_Source material_
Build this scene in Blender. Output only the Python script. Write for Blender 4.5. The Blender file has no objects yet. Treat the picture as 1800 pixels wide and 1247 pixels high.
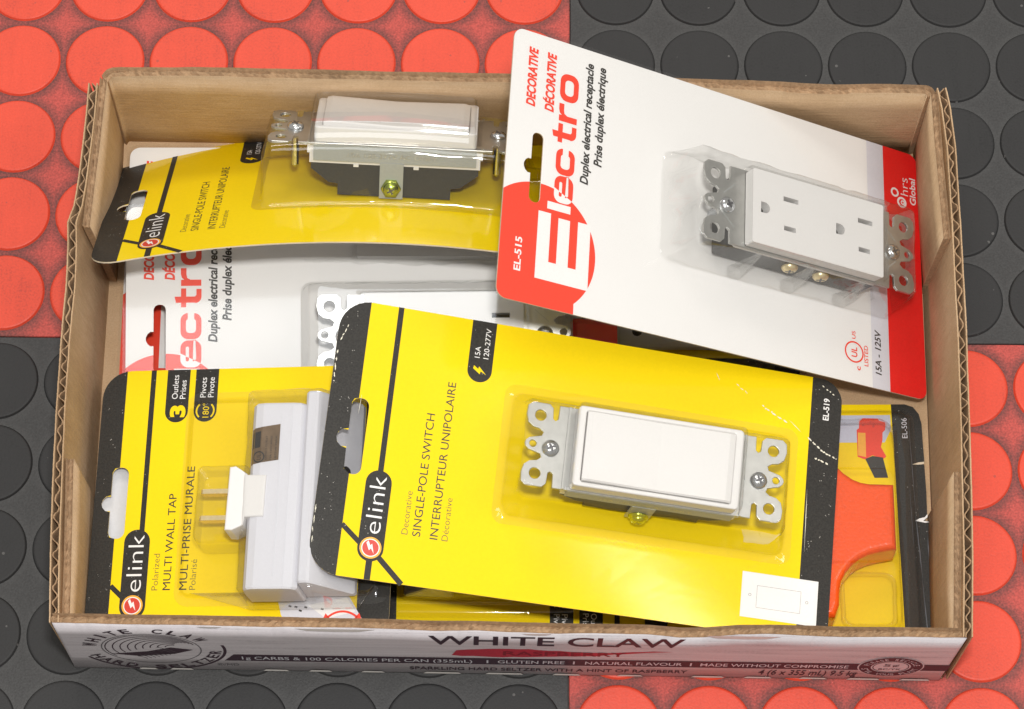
import bpy, bmesh, math, random
from mathutils import Matrix, Vector, Euler
random.seed(7)
C = bpy.context
scene = C.scene
MM = 0.001
R = math.radians

# ------------------------------------------------------------------ camera
cam_d = bpy.data.cameras.new('camera')
cam = bpy.data.objects.new('camera', cam_d)
scene.collection.objects.link(cam)
cam_d.sensor_width = 36.0
cam_d.lens = 108.05
cam_d.clip_start = 0.05
cam_d.clip_end = 50
TILT, YAW, ROLL, DIST = 0.373971, -0.0099539, -0.0015580, 1.340807
cy_, sy_ = math.cos(YAW), math.sin(YAW)
def to_world(v):                      # the frame of the camera is turned by YAW about the vertical
    return Vector((cy_*v[0] + sy_*v[1], -sy_*v[0] + cy_*v[1], v[2]))
ct, st = math.cos(TILT), math.sin(TILT)
right, up, fwd = to_world((1, 0, 0)), to_world((0, ct, st)), to_world((0, st, -ct))
r2 = right*math.cos(ROLL) + up*math.sin(ROLL)
u2 = up*math.cos(ROLL) - right*math.sin(ROLL)
pos = to_world((0, -st*DIST, ct*DIST))
cam.matrix_world = Matrix(((r2.x, u2.x, -fwd.x, pos.x), (r2.y, u2.y, -fwd.y, pos.y),
                           (r2.z, u2.z, -fwd.z, pos.z), (0, 0, 0, 1)))
scene.camera = cam

# ------------------------------------------------------------------ light
world = bpy.data.worlds.new('World')
scene.world = world
world.use_nodes = True
bg = world.node_tree.nodes['Background']
bg.inputs[0].default_value = (1.0, 0.95, 0.88, 1)
bg.inputs[1].default_value = 0.40

def area(name, loc, target, sx, sy, power, col):
    d = bpy.data.lights.new(name, 'AREA')
    d.shape = 'RECTANGLE'
    d.size, d.size_y = sx, sy
    d.energy = power
    d.color = col
    o = bpy.data.objects.new(name, d)
    scene.collection.objects.link(o)
    o.location = loc
    o.rotation_euler = (Vector(target) - Vector(loc)).to_track_quat('-Z', 'Y').to_euler()
    return o
area('flash', (0.03, -0.36, 1.36), (0, 0, 0), 0.10, 0.07, 10.6, (1.0, 0.98, 0.95))
area('ceiling_or_fill_lamp', (-0.13, 0.0, 2.03), (-0.13, 0.0, 0), 0.75, 0.42, 3.4, (0.90, 0.95, 1.0))
area('ceiling_or_fill_lamp', (0.83, 0.29, 2.04), (0.1, -0.1, 0), 0.15, 0.08, 1.1, (1.0, 0.95, 0.86))
area('ceiling_or_fill_lamp', (1.25, -0.15, 1.85), (0.05, 0, 0), 0.6, 0.6, 6.0, (1.0, 0.97, 0.94))  # added soft fill from the right, lifts the tilted white pack
area('ceiling_or_fill_lamp', (-0.25, 1.35, 1.75), (-0.05, 0.05, 0), 0.7, 0.5, 8.5, (1.0, 0.93, 0.84))  # added fill from behind, lifts the leaning yellow pack

scene.view_settings.view_transform = 'Standard'
scene.view_settings.look = 'None'
scene.view_settings.exposure = 0.13
scene.view_settings.gamma = 1.0
scene.view_settings.use_curve_mapping = False
scene.cycles.transparent_max_bounces = 40
scene.cycles.max_bounces = 10
scene.cycles.use_denoising = True

# ------------------------------------------------------------------ materials
MATS = {}
def nodes_of(name):
    m = bpy.data.materials.new(name)
    m.use_nodes = True
    nt = m.node_tree
    b = nt.nodes['Principled BSDF']
    MATS[name] = m
    return m, nt, b
def N(nt, t, **kw):
    n = nt.nodes.new(t)
    for k, v in kw.items():
        setattr(n, k, v)
    return n
def ramp(nt, fac, stops):
    r = N(nt, 'ShaderNodeValToRGB')
    nt.links.new(fac, r.inputs[0])
    e = r.color_ramp.elements
    while len(e) < len(stops):
        e.new(0.5)
    for i, (p, c) in enumerate(stops):
        e[i].position = p
        e[i].color = (c[0], c[1], c[2], 1)
    return r.outputs[0]
def noise(nt, vec, scale, detail=3.0, rough=0.55):
    n = N(nt, 'ShaderNodeTexNoise')
    n.inputs['Scale'].default_value = scale
    n.inputs['Detail'].default_value = detail
    n.inputs['Roughness'].default_value = rough
    nt.links.new(vec, n.inputs['Vector'])
    return n.outputs[0]
def math_n(nt, op, a, b=None, clamp=False):
    n = N(nt, 'ShaderNodeMath', operation=op)
    n.use_clamp = clamp
    for i, x in enumerate((a, b)):
        if x is None: continue
        if isinstance(x, (int, float)): n.inputs[i].default_value = x
        else: nt.links.new(x, n.inputs[i])
    return n.outputs[0]
def mixc(nt, fac, a, b):
    n = N(nt, 'ShaderNodeMix', data_type='RGBA')
    if isinstance(fac, (int, float)): n.inputs[0].default_value = fac
    else: nt.links.new(fac, n.inputs[0])
    for i, x in ((6, a), (7, b)):
        if isinstance(x, tuple): n.inputs[i].default_value = (x[0], x[1], x[2], 1)
        else: nt.links.new(x, n.inputs[i])
    return n.outputs[2]
def bump(nt, b, height, strength, dist=0.001):
    n = N(nt, 'ShaderNodeBump')
    n.inputs['Strength'].default_value = strength
    n.inputs['Distance'].default_value = dist
    nt.links.new(height, n.inputs['Height'])
    nt.links.new(n.outputs[0], b.inputs['Normal'])
def objco(nt):
    return N(nt, 'ShaderNodeTexCoord').outputs['Object']

def solid(name, col, rough=0.45, var=0.06, scale=900, metal=0.0, coat=0.0, bmp=0.0, spec=0.5, coat_rough=0.08):
    m, nt, b = nodes_of(name)
    co = objco(nt)
    nz = noise(nt, co, scale, 2.0)
    nl = noise(nt, co, 28.0, 3.0)
    f = math_n(nt, 'ADD', math_n(nt, 'MULTIPLY', nz, 0.6), math_n(nt, 'MULTIPLY', nl, 0.4))
    lo = tuple(c*(1-var) for c in col)
    hi = tuple(min(1, c*(1+var)) for c in col)
    nt.links.new(ramp(nt, f, [(0.3, lo), (0.7, hi)]), b.inputs['Base Color'])
    b.inputs['Roughness'].default_value = rough
    b.inputs['Metallic'].default_value = metal
    b.inputs['Coat Weight'].default_value = coat
    b.inputs['Coat Roughness'].default_value = coat_rough
    b.inputs['Specular IOR Level'].default_value = spec
    if bmp:
        bump(nt, b, nz, bmp, 0.0003)
    return m

def speckled(name, col, speck, rough=0.5, coat=0.08, amount=0.70):
    """printed black board with tiny pale scuffs and dust"""
    m, nt, b = nodes_of(name)
    co = objco(nt)
    nz = noise(nt, co, 1300, 2.0)
    base = ramp(nt, nz, [(0.3, tuple(c*0.7 for c in col)), (0.7, tuple(c*1.35 for c in col))])
    v = N(nt, 'ShaderNodeTexVoronoi')
    v.inputs['Scale'].default_value = 950
    nt.links.new(co, v.inputs['Vector'])
    dot = math_n(nt, 'LESS_THAN', v.outputs['Distance'], 0.20)
    sel = math_n(nt, 'GREATER_THAN', noise(nt, co, 300, 3.0), amount - 0.08)
    nt.links.new(mixc(nt, math_n(nt, 'MULTIPLY', math_n(nt, 'MULTIPLY', dot, sel), 0.75), base, speck), b.inputs['Base Color'])
    b.inputs['Roughness'].default_value = rough
    b.inputs['Coat Weight'].default_value = coat
    b.inputs['Coat Roughness'].default_value = 0.15
    b.inputs['Specular IOR Level'].default_value = 0.25
    return m

solid('ink_yellow', (0.92, 0.67, 0.001), 0.55, 0.03, 700, coat=0.6, coat_rough=0.11, spec=0.12)
speckled('ink_black', (0.028, 0.026, 0.023), (0.5, 0.48, 0.44))
solid('ink_text', (0.03, 0.027, 0.022), 0.45, 0.1)
solid('ink_thin', (0.16, 0.13, 0.03), 0.45, 0.1)
solid('ink_white', (0.85, 0.84, 0.82), 0.4, 0.03, coat=0.2)
solid('ink_red', (0.86, 0.055, 0.022), 0.4, 0.05, coat=0.2)
solid('ink_deep_red', (0.80, 0.012, 0.012), 0.4, 0.06, coat=0.2)
solid('ink_logo_red', (0.62, 0.05, 0.03), 0.4, 0.06)
solid('ink_logo_orange', (0.90, 0.42, 0.04), 0.4, 0.06)
solid('ink_grey', (0.66, 0.66, 0.71), 0.4, 0.03)
solid('ink_picture_blue', (0.55, 0.58, 0.70), 0.4, 0.06)
solid('ink_hair', (0.35, 0.34, 0.33), 0.4, 0.06)
solid('ink_blue_grey', (0.11, 0.115, 0.13), 0.35, 0.2, coat=0.3)
solid('ink_scratch', (0.80, 0.76, 0.62), 0.7, 0.2)
solid('board_white', (0.82, 0.81, 0.79), 0.5, 0.02, 1500)
solid('board_back', (0.62, 0.62, 0.63), 0.6, 0.04)
solid('board_edge', (0.62, 0.52, 0.38), 0.8, 0.15)
solid('plastic_white', (0.77, 0.755, 0.74), 0.34, 0.015, coat=0.1)
solid('plastic_grey_white', (0.68, 0.68, 0.725), 0.36, 0.02)
solid('plastic_black', (0.035, 0.034, 0.032), 0.5, 0.2, bmp=0.1)
solid('plastic_dark_grey', (0.05, 0.05, 0.048), 0.5, 0.15, bmp=0.1)
solid('plastic_orange', (0.86, 0.088, 0.004), 0.26, 0.10, 800, coat=0.6, bmp=0.5)
solid('zinc', (0.52, 0.52, 0.50), 0.36, 0.10, 240, metal=0.9)
solid('zinc_dull', (0.40, 0.42, 0.41), 0.5, 0.06, 900, metal=0.25)
solid('zinc_white', (0.80, 0.80, 0.78), 0.42, 0.05, 240, metal=0.35)
solid('screw_steel', (0.70, 0.72, 0.74), 0.18, 0.10, 700, metal=1.0)
solid('screw_shade', (0.16, 0.16, 0.17), 0.4, 0.1, metal=0.8)
solid('brass', (0.92, 0.76, 0.44), 0.33, 0.1, 700, metal=0.8)
solid('green_zinc', (0.42, 0.50, 0.09), 0.24, 0.15, 700, metal=1.0)
solid('dark_slot', (0.02, 0.018, 0.016), 0.7)
solid('foil_label', (0.20, 0.14, 0.09), 0.35, 0.25, 300, metal=0.5)
solid('foil_dark', (0.03, 0.03, 0.03), 0.4)

# clear vacuum-formed plastic
def clear(name, tint, boost, rough, wav, cap=0.2):
    m = bpy.data.materials.new(name)
    m.use_nodes = True
    nt = m.node_tree
    for n in list(nt.nodes):
        if n.type == 'BSDF_PRINCIPLED': nt.nodes.remove(n)
    out = [n for n in nt.nodes if n.type == 'OUTPUT_MATERIAL'][0]
    tr = N(nt, 'ShaderNodeBsdfTransparent'); tr.inputs[0].default_value = tint
    gl = N(nt, 'ShaderNodeBsdfGlossy'); gl.inputs['Roughness'].default_value = rough
    fr = N(nt, 'ShaderNodeFresnel'); fr.inputs[0].default_value = 1.5
    bp = N(nt, 'ShaderNodeBump'); bp.inputs['Strength'].default_value = wav; bp.inputs['Distance'].default_value = 0.002
    co = objco(nt)
    nt.links.new(noise(nt, co, 28, 2.0), bp.inputs['Height'])
    nt.links.new(bp.outputs[0], gl.inputs['Normal']); nt.links.new(bp.outputs[0], fr.inputs['Normal'])
    mx = N(nt, 'ShaderNodeMixShader')
    nt.links.new(math_n(nt, 'MINIMUM', math_n(nt, 'MULTIPLY', fr.outputs[0], boost, True), cap), mx.inputs[0])
    nt.links.new(tr.outputs[0], mx.inputs[1]); nt.links.new(gl.outputs[0], mx.inputs[2])
    nt.links.new(mx.outputs[0], out.inputs[0])
    MATS[name] = m
clear('clear_blister', (0.985, 0.985, 0.98, 1), 1.8, 0.045, 0.08, 0.30)
clear('clear_film', (0.985, 0.985, 0.985, 1), 1.0, 0.10, 0.05)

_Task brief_
Every line from the top of the material above through the line with "R = math.radians" should be duplicated exactly, please; leave out the pictures.

_Solution for this problem_
Build this scene in Blender. Output only the Python script. Write for Blender 4.5. The Blender file has no objects yet. Treat the picture as 1800 pixels wide and 1247 pixels high.
import bpy, bmesh, math, random
from mathutils import Matrix, Vector, Euler
random.seed(7)
C = bpy.context
scene = C.scene
MM = 0.001
R = math.radians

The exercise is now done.